*Instruction:*
Copy from the first line below down to and including the line with "R = math.radians". Skip the pictures.

*Material provided:*
------
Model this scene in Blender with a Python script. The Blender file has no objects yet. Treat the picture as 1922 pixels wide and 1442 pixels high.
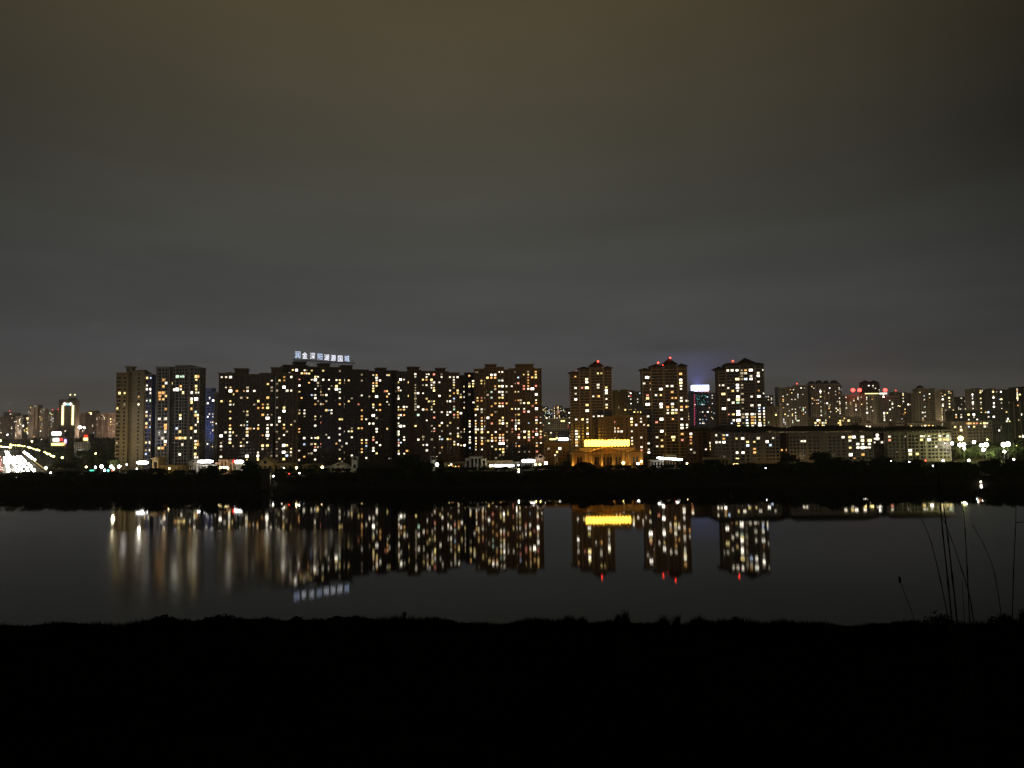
import bpy, math, random
from mathutils import Vector, Matrix
random.seed(7)
S = bpy.context.scene
COL = S.collection
R = math.radians

# ------------------------------------------------------------------ camera
F = 1388.0
CAM = Vector((0, 0, 41))
PITCH, ROLL = math.atan(82 / F), R(0.71)
_f = Vector((0, math.cos(PITCH), math.sin(PITCH)))
_r = Vector((1, 0, 0)); _u = _r.cross(_f)
_r2 = _r * math.cos(ROLL) - _u * math.sin(ROLL)
_u2 = _u * math.cos(ROLL) + _r * math.sin(ROLL)
cd = bpy.data.cameras.new('camera'); cam = bpy.data.objects.new('camera', cd); COL.objects.link(cam)
cd.sensor_width = 36; cd.lens = 36 * F / 1922; cd.clip_start = 0.1; cd.clip_end = 20000
cam.matrix_world = Matrix.Translation(CAM) @ Matrix((_r2, _u2, -_f)).transposed().to_4x4()
S.camera = cam

def ray(px, py):
    return _f + _r2 * ((px - 961) / F) + _u2 * ((721 - py) / F)
def P(px, py, Y):
    d = ray(px, py); return CAM + d * (Y / d.y)
def lin(c):
    c = c / 255.0
    return c / 12.92 if c <= 0.04045 else ((c + 0.055) / 1.055) ** 2.4
def L3(r, g, b): return (lin(r), lin(g), lin(b), 1)

# ------------------------------------------------------------------ sky
W = bpy.data.worlds.new('World'); S.world = W; W.use_nodes = True
nt = W.node_tree; nt.nodes.clear()
def N(t, nt=nt, **k):
    n = nt.nodes.new(t)
    for a, b in k.items(): setattr(n, a, b)
    return n
def M(op, a, b=None, nt=nt, clamp=False):
    n = nt.nodes.new('ShaderNodeMath'); n.operation = op; n.use_clamp = clamp
    for i, v in enumerate((a, b)):
        if v is None: continue
        if isinstance(v, (int, float)): n.inputs[i].default_value = v
        else: nt.links.new(v, n.inputs[i])
    return n.outputs[0]
tc = N('ShaderNodeTexCoord'); sp = N('ShaderNodeSeparateXYZ')
nt.links.new(tc.outputs['Generated'], sp.inputs[0])
rp = N('ShaderNodeValToRGB'); cr = rp.color_ramp
stops = [(0.0, (86, 82, 77)), (0.10, (77, 77, 78)), (0.20, (73, 74, 72)), (0.33, (73, 71, 62)), (0.5, (81, 73, 55)), (1.0, (44, 39, 30))]
cr.elements[0].position = 0; cr.elements[0].color = L3(*stops[0][1])
cr.elements[1].position = 1; cr.elements[1].color = L3(*stops[-1][1])
for p, c in stops[1:-1]:
    e = cr.elements.new(p); e.color = L3(*c)
nt.links.new(sp.outputs['Z'], rp.inputs['Fac'])
# the city's glow on the cloud base is strongest over the middle of the town and falls off sideways and behind, lens vignette included
dx = M('ADD', sp.outputs['X'], 0.10)
el = M('MULTIPLY', sp.outputs['Z'], 3.2, clamp=True)
fall = M('SUBTRACT', 1.0, M('MULTIPLY', M('MULTIPLY', dx, dx), M('ADD', M('MULTIPLY', el, 1.35), 0.35)))
back = M('ADD', M('MULTIPLY', sp.outputs['Y'], 0.30), 0.73)
fac = M('MAXIMUM', M('MULTIPLY', fall, back), 0.12)
# low glow band added behind the camera to brighten the facades across the river
bk = M('MULTIPLY', M('SUBTRACT', M('MULTIPLY', sp.outputs['Y'], -1.0), 0.1), 2.0, clamp=True)
lowz = M('SUBTRACT', 1.0, M('MULTIPLY', sp.outputs['Z'], 3.0), clamp=True)
fac = M('ADD', fac, M('MULTIPLY', M('MULTIPLY', bk, lowz), 2.0))
mp = N('ShaderNodeMapping'); mp.inputs['Rotation'].default_value = (0, R(-9), 0); mp.inputs['Scale'].default_value = (1.6, 1.6, 5.5)
nt.links.new(tc.outputs['Generated'], mp.inputs[0])
nz = N('ShaderNodeTexNoise'); nz.inputs['Scale'].default_value = 1.7; nz.inputs['Detail'].default_value = 4; nz.inputs['Roughness'].default_value = 0.45
nt.links.new(mp.outputs[0], nz.inputs['Vector'])
mp3 = N('ShaderNodeMapping'); mp3.inputs['Rotation'].default_value = (0, R(14), R(10)); mp3.inputs['Scale'].default_value = (1.3, 1.3, 11)
nt.links.new(tc.outputs['Generated'], mp3.inputs[0])
nz3 = N('ShaderNodeTexNoise'); nz3.inputs['Scale'].default_value = 1.9; nz3.inputs['Detail'].default_value = 5; nz3.inputs['Distortion'].default_value = 0.4
nt.links.new(mp3.outputs[0], nz3.inputs['Vector'])
lowc = M('SUBTRACT', 1.0, M('MULTIPLY', sp.outputs['Z'], 2.6), clamp=True)
streak = M('MULTIPLY', M('MULTIPLY', M('SUBTRACT', nz3.outputs[0], 0.5), lowc), 1.0)
cl = M('ADD', M('ADD', M('MULTIPLY', nz.outputs[0], 0.36), 0.80), streak)
fac = M('MULTIPLY', fac, cl)
bg = N('ShaderNodeBackground'); wo = N('ShaderNodeOutputWorld')
nt.links.new(rp.outputs[0], bg.inputs[0]); nt.links.new(fac, bg.inputs[1]); nt.links.new(bg.outputs[0], wo.inputs[0])
S.view_settings.view_transform = 'Standard'; S.view_settings.look = 'None'; S.view_settings.gamma = 1; S.view_settings.exposure = 0
S.cycles.use_denoising = True
S.cycles.max_bounces = 6; S.cycles.volume_bounces = 0
S.cycles.sample_clamp_indirect = 6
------
*Result of the task:*
Model this scene in Blender with a Python script. The Blender file has no objects yet. Treat the picture as 1922 pixels wide and 1442 pixels high.
import bpy, math, random
from mathutils import Vector, Matrix
random.seed(7)
S = bpy.context.scene
COL = S.collection
R = math.radians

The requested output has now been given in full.